The latest data released by the Central Statistical Organisation (CSO) have confirmed fears of a slowdown in India's economy. The country's GDP growth during the fourth quarter of the fiscal 2010-11 declined to 7.8 per cent — the slowest in the past five quarters — against 9.4 per cent in the corresponding quarter of the previous year.
This lower GDP growth during the fourth quarter was despite the tremendous improvement in the farm output, which grew at 7.5 per cent, compared with a meagre 1.1 per cent in the same quarter last year. Moreover, services, including banking and insurance, grew by 9 per cent during the quarter compared with 6.3 per cent in the same quarter a year before.
However, it is the poor growth of 5.5 per cent in manufacturing, against 15.2 per cent a year ago, which was primarily responsible for pulling down the overall GDP growth during the quarter. In addition, the mining and quarrying sector, which grew by only 1.7 per cent during the quarter against 8.9 per cent in the previous corresponding quarter, also contributed to the slowdown.
INVESTMENT BLUES
For the full year to March, the revised GDP growth was 8.5 per cent, only a shade lower than the earlier estimate of 8.6 per cent, against 8 per cent recorded in 2009-10. This could be largely attributed to a very healthy growth of 6.6 per cent in agriculture and allied sectors during the year, against a meagre 0.4 per cent in the previous year.
However, the deceleration of GDP growth during the fourth quarter of 2010-11, despite the turnaround in farm output, is a clear signal of an impending slowdown during the current fiscal.
What lends credence to this view is that growth during the quarter was dragged down by a significant slowing of investment (gross fixed capital formation) to just 0.37 per cent, the lowest in the last six quarters, compared with 19.48 per cent a year ago.
According to Mr. Pronab Sen, Principal Advisor in the Planning Commission, the deceleration in investment rate was obvious from the falling factory output of capital goods in the past few months. “Unless the economy enters a new investment cycle, it may lead to supply-side constraints in the second half of the year,” he added.
The growth so far has been largely supported by private consumption which held on to a fairly high growth of 8 per cent during the January-March period, compared with 7.23 per cent during the same quarter a year ago. This was no doubt helped by huge outlays on various social sector schemes. However, it had slowed down to some extent compared with the preceding quarter ended December, when it had grown by 8.6 per cent.
Going by the Budget estimates, government expenditure will be only marginally higher this year, and hence sustaining the consumption growth may not be easy. Moreover, continuing high inflation could also affect consumption demand in the coming quarters. Hence a pick-up in investment demand would be necessary to bridge the gap. If investment remains subdued for a longer period, the growth momentum of the economy will suffer.
Though the growth momentum of the economy has not yet collapsed, the quality of governance has. With the government pre-occupied with damage control exercises following a series of corruption scandals, the much-needed reforms are in a limbo. Uncertainties relating to tax reforms, environmental clearances and foreign direct investment will continue to have a dampening effect on growth. Power sector reforms have been short-circuited.
POOR GOVERNANCE
Unfortunately, there seems to be no respite from inflation with the WPI-based headline inflation remaining in the range of 8.5-9.0 per cent over the past more than two years.
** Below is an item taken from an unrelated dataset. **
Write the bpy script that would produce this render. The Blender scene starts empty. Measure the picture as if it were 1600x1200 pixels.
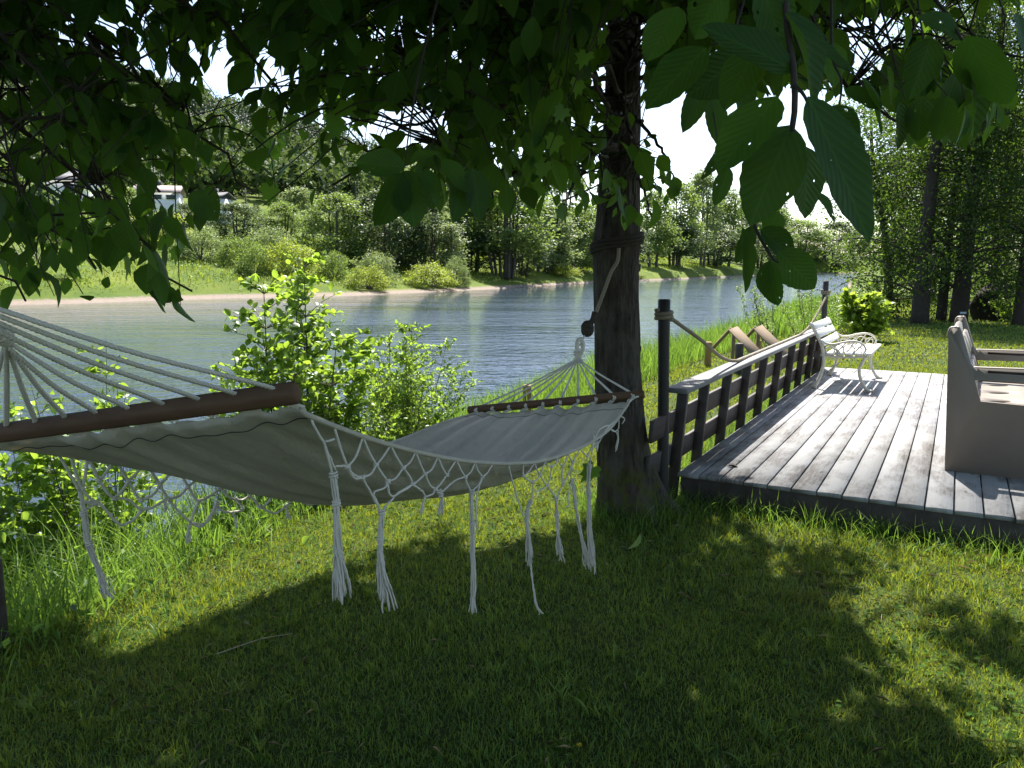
import bpy, math
import numpy as np
R = np.random.default_rng(11)
sc = bpy.context.scene
col = sc.collection
pi = math.pi
# ------------------------------------------------------------------ camera model
FPX = 1200.0
PITCH = math.atan(180 / FPX)
CAMZ = 1.6
cp, sp = math.cos(PITCH), math.sin(PITCH)
A = lambda *v: np.array(v, float)

def at(px, py, Y):
    u = (px - 800) / FPX; w = (600 - py) / FPX
    d = A(u, cp + w * sp, -sp + w * cp)
    return A(0, 0, CAMZ) + d * (Y / d[1])

def gp(px, py, z=0.0):
    u = (px - 800) / FPX; w = (600 - py) / FPX
    d = A(u, cp + w * sp, -sp + w * cp)
    return A(0, 0, CAMZ) + d * ((z - CAMZ) / d[2])

def proj(P):
    P = np.atleast_2d(P)
    y = P[:, 1]; z = P[:, 2] - CAMZ
    dep = y * cp - z * sp
    up = y * sp + z * cp
    s = np.where(dep > .05, dep, .05)
    return 800 + FPX * P[:, 0] / s, 600 - FPX * up / s, dep

cam_d = bpy.data.cameras.new('camera'); cam = bpy.data.objects.new('camera', cam_d)
col.objects.link(cam); sc.camera = cam
cam.location = (0, 0, CAMZ); cam.rotation_euler = (pi / 2 - PITCH, 0, 0)
cam_d.sensor_width = 36; cam_d.lens = 27; cam_d.clip_start = 0.05; cam_d.clip_end = 4000

# ------------------------------------------------------------------ light
SUN_EL, SUN_AZ = math.radians(55), math.radians(8)
S = A(math.sin(SUN_AZ) * math.cos(SUN_EL), math.cos(SUN_AZ) * math.cos(SUN_EL), math.sin(SUN_EL))
sd = bpy.data.lights.new('sun', 'SUN'); sun = bpy.data.objects.new('sun', sd); col.objects.link(sun)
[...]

Food price inflation, despite some slowing down in recent months, continues to remain high, pushing some 30 million more people below the poverty line and forcing even the so-called middle class to cut back on other expenses.
What is more worrisome is the fact that despite the record foodgrains output last year following favourable monsoons, we are witnessing a paradox of soaring stocks and high prices.
Apart from the failure of the government on the supply management front, taking into account the growing population, the per capita food production has continued to fall.
Unfortunately, many in rural India and quite a large segment of urban population lack the means to satisfy their requirements of food items, even as government warehouses have no place to store foodgrains and millions of tonnes have been rotting in the open. This is the result of utter failure on the supply management front and declining standards of governance.
It is high time the government moves ahead with long-pending reforms and intensifies efforts to rein in raging inflationary pressures through fiscal consolidation measures and better supply management.
It must also cut back on wasteful subsidies and non-developmental expenditure and step up the investment spending.